Há que se relevar, entretanto, que uma série de fatores pode questionar e desequilibrar estes espaços, como a livre mobilidade de capital, a mobilidade geográfica da força produtiva e a existência de infra-estruturas sociais que viabilizem tais fluxos geográficas. A produção capitalista perde a espécie de estabilidade regional gozada anteriormente. Mais do que isso, se chega a um ponto dicotômico no qual as forças de acumulação e superacumulação representam a alternativa de que se servem capitalistas e trabalhadores para se moverem, mas também a forma pela qual são constrangidos e estimulados a permanecer em localidades distintas. Enfim, Harvey conclui, de forma excepcionalmente coerente, que as novas contradições do capitalismo se revelam mediante a formação e reformação das paisagens geográficas.
E é um choque de consciência que Harvey pretende realizar no tópico final do capítulo aqui analisado. Em suma, o autor faz uso de vários exemplos históricos do século XX, como o boom pós-guerra, para revelar a inexistência, ou mesmo a queda, de várias das estruturas sócio-econômicas que apresentou e explicou ao leitor durante toda a obra. Aprofunda a lástima da situação discorrendo sobre as reações protecionistas - como os movimentos agressivos de exportação de desvalorização - que surgem e que ocasionam mudanças, seja de cunho regional ou internacional, as quais descaracterizam as políticas nacionais dos governos, as alianças regionais de classe e os conflitos entre elas.

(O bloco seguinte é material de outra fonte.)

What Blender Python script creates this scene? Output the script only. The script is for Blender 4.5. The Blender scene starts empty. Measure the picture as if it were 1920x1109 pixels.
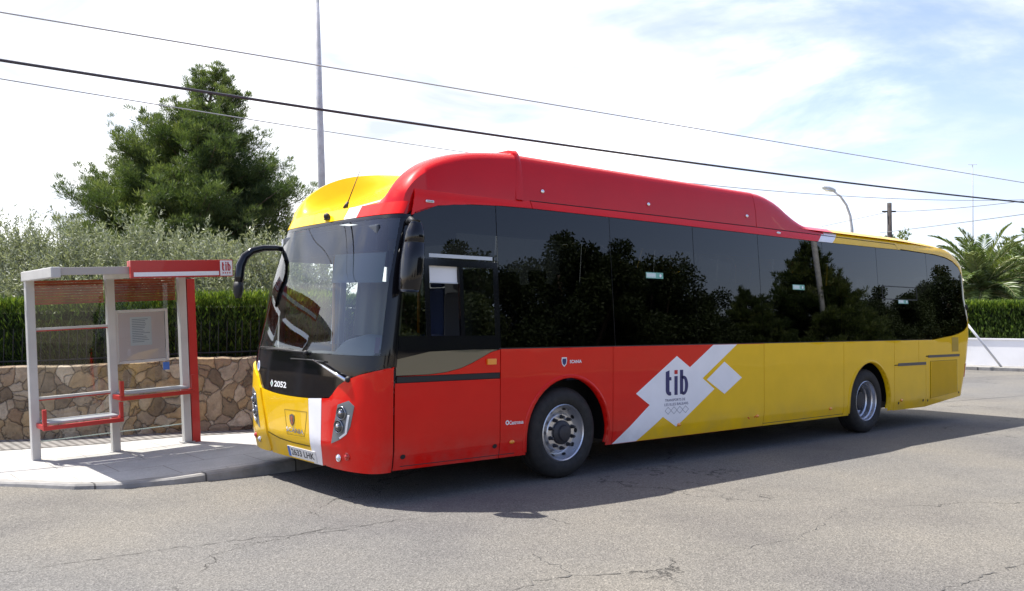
import bpy, bmesh, math, random
import numpy as np
from mathutils import Vector, Matrix
random.seed(7); rng = np.random.default_rng(7)
C = bpy.context.scene.collection
SC = bpy.context.scene
R = math.radians

# ------------------------------------------------------------------ camera
F_PX, CX, CY, CZ, YAW, PIT, ROL = 1675.015592, -6.478435, -6.852146, 1.663693, 0.695712, 0.027349, 0.005569
cam_d = bpy.data.cameras.new('camera'); cam = bpy.data.objects.new('camera', cam_d); C.objects.link(cam)
cam_d.sensor_width = 36; cam_d.lens = F_PX/1920*36; cam_d.clip_end = 2000; cam_d.clip_start = .05
_fw = Vector((math.sin(YAW)*math.cos(PIT), math.cos(YAW)*math.cos(PIT), math.sin(PIT)))
_r0 = Vector((math.cos(YAW), -math.sin(YAW), 0)); _u0 = _r0.cross(_fw)
_rt = _r0*math.cos(ROL)+_u0*math.sin(ROL); _up = _rt.cross(_fw)
M = Matrix((( _rt.x,_up.x,-_fw.x,CX),(_rt.y,_up.y,-_fw.y,CY),(_rt.z,_up.z,-_fw.z,CZ),(0,0,0,1)))
cam.matrix_world = M; SC.camera = cam
SC.render.resolution_x = 1024; SC.render.resolution_y = 591
def at(u, v, d):
    return Vector((CX,CY,CZ)) + (_fw + _rt*((u-960)/F_PX) - _up*((v-554.5)/F_PX))*d
def on(u, v, ax, val):
    dr = at(u,v,1)-Vector((CX,CY,CZ)); o = (CX,CY,CZ)
    return Vector(o)+dr*((val-o[ax])/dr[ax])

# ------------------------------------------------------------------ sun, sky, exposure
SUN = Vector((-.24,.41,1)).normalized()
sun_d = bpy.data.lights.new('sun','SUN'); sun_d.energy = 4.4; sun_d.angle = R(.53); sun_d.color = (1,.96,.90)
sun = bpy.data.objects.new('sun', sun_d); C.objects.link(sun)
sun.rotation_euler = SUN.to_track_quat('Z','Y').to_euler(); sun.location = SUN*60
w = bpy.data.worlds.new('World'); SC.world = w; w.use_nodes = True
nt = w.node_tree; N = nt.nodes; L = nt.links
bg = N['Background']; bg.inputs['Strength'].default_value = .125
sky = N.new('ShaderNodeTexSky'); sky.sky_type = 'NISHITA'; sky.sun_disc = False
sky.sun_elevation = math.asin(SUN.z); sky.sun_rotation = math.atan2(SUN.x, SUN.y); sky.altitude = 50
sky.air_density = 1.0; sky.dust_density = 1.0; sky.ozone_density = 1.2
tc = N.new('ShaderNodeTexCoord')
mp = N.new('ShaderNodeMapping'); mp.inputs['Scale'].default_value = (1.0,1.0,3.2); mp.inputs['Location'].default_value = (.35,.2,.1)
L.new(tc.outputs['Generated'], mp.inputs['Vector'])
no = N.new('ShaderNodeTexNoise'); no.inputs['Scale'].default_value = 2.1; no.inputs['Detail'].default_value = 10; no.inputs['Roughness'].default_value = .60
no.inputs['Distortion'].default_value = .35
L.new(mp.outputs['Vector'], no.inputs['Vector'])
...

Ainda que seja um autor de opiniões concretamente revolucionárias - mais especificamente no que diz respeito à constatação da necessidade da substituição integral e imediata do modo capitalista de produção, sua estrutura expansível e sua natureza tecnologicamente dinâmica de circulação - o arcabouço teórico pelo qual Harvey sustenta seus argumentos é sim, de certa forma, inquestionável. É na forma lúcida e magistral pela qual o autor discorre sobre a estrutura geopolítica relativamente estável, da própria estrutura que condiciona, viabiliza e condena a dinâmica capitalista, que reside a maior validade da leitura do excerto que nos foi apresentado.